Milano - Il Maestro è una fragile procellana bianca, pallida come i drappi che quasi lo avvolgono nella bara di legno biondo, lasciando però intravedere, sul risvolto della giacca, il distintivo della brigata partigiana Giustizia e libertà, alla quale un Enzo Biagi ventitreenne aveva aderito, insofferente all’orbace e alle adunate in divisa. Nella camera ardente di via Quadronno 7, a due passi da dove Biagi abitava, in quella Milano bene che è anche davvero perbene, perché priva di ostentazioni, si è concluso il più lungo articolo del decano del giornalismo italiano, spentosi poco dopo le 8 di ieri mattina. Un articolo sempre brillante e mai noioso. Da leggere e da invidiare. Un articolo durato una vita.
«Papà ha programmato tutto come sempre, anche per noi. Ci ha fatto dormire per qualche ora, poi si è addormentato sereno», racconta commossa la figlia Bice, strappando un sorriso al dolore. «Ho tanto bisogno di voi - ricorda - sono state le sue ultime parole». Alle quali lei ha ribattuto: «Sapessi noi quanto di te». E a chi le chiede l’ovvio che si chiede sempre, in queste occasioni, cioè un ricordo, lei risponde con voce ferma e orgogliosa: «Mi rendo conto che voi tutti lo ricordiate come Enzo Biagi, ma per me è mia sorella Carla il ricordo è soltanto quello di nostro padre».

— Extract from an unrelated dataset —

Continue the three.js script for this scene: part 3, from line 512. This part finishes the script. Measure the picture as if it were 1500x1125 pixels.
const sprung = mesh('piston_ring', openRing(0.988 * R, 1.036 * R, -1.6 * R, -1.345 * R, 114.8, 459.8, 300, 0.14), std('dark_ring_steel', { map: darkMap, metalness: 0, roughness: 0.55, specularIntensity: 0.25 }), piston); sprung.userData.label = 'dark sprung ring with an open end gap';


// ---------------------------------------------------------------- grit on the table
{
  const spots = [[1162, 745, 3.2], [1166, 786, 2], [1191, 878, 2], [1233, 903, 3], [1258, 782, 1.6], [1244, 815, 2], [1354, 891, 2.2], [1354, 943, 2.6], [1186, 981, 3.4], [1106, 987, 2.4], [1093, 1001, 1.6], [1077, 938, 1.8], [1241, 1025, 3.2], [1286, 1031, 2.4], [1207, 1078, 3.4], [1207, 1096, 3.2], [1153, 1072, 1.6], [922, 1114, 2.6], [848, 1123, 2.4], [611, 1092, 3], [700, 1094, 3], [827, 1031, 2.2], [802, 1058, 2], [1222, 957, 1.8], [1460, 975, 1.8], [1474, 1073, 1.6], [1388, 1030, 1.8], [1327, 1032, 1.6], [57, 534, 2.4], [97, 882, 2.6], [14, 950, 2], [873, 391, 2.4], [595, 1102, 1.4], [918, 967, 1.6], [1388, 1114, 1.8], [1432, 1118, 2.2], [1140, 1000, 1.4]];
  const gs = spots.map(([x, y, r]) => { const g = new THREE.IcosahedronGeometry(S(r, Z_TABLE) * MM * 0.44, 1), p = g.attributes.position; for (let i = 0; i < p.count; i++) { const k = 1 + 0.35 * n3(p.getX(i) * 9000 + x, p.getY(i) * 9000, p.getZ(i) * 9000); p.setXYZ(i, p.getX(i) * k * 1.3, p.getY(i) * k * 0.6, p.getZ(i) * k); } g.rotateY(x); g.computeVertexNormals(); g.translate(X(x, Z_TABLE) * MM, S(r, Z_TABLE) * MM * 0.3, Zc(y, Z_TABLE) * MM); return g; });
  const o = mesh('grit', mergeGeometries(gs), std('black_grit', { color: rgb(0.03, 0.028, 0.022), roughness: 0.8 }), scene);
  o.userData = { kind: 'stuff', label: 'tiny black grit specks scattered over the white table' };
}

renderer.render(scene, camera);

Piangono, appoggiate a un muro, con la maggiore fragilità degli adolescenti, le giovanissime nipoti. Ma faticano a trattenere le lacrime anche uomini grandi e grossi, marcantoni come Giancarlo Aneri, l’imprenditore veneto promotore del premio “È giornalismo”, fondato insieme con la triade dei grandi vecchi della carta stampata: Indro Montanelli, Giorgio Bocca e, appunto, Enzo Biagi. «Premio che tuttavia continuerà, proprio in omaggio a entrambi, in omaggio a Enzo», assicura Aneri, che dell’amico scomparso, quasi un fratello maggiore, se non un padre, ricorda soprattutto la fondamentale qualità di «uomo buono, che con me si vantava sempre soltanto di una cosa: di non essere mai andato a letto una sola volta col rimorso di aver fatto del male a qualcuno».
Non ha lacrime, ma è una maschera terrea il volto di Paolo Mieli, direttore del Corriere della sera, che ricorda come «dall’inizio degli anni Novanta, quando per la prima volta sono diventato direttore in via Solferino, Biagi mi ha sempre tenuto una mano sulla spalla. Una mano che mai, neanche una volta, mi ha fatto pesare. Lui era, anzi lo è ancora, il capofamiglia della nostra grande “famiglia” e quando veniva alle riunioni era lui il naturale capotavola, come quando ci si siede a mangiare».
Mano a mano che le ore scorrono - senza che peraltro la Milano istituzionale senta il bisogno di affrettarsi a rendere omaggio allo scomparso (sindaco e presidente della Provincia arriveranno con calma, soltanto dopo le ore 15) - è un infittirsi della coda, davanti alla camera ardente. Passano volti di gente comune, piccolo esercito dagli occhi arrossati, armato di una lacrima e di un fiore.
E passano, ovviamente, gli amici di una vita. Amici annientati come Cesare Rimini, grande avvocato a cui il dolore ha di fatto tolto di bocca le parole e che riesce a dire soltanto come Biagi sia stato per lui «l’amico più grande». Amici stroncati come Ottavio Missoni, che mescolando l’italiano e il suo dialetto giuliano può appena spiccicare: «Ho perso un amico, cossa te vol che te diga?». Amici riconoscenti come Emilio Fede, che ricorda il suo primo direttore: «È lui che mi ha assunto in Rai, è lui che mi ha dato la vita».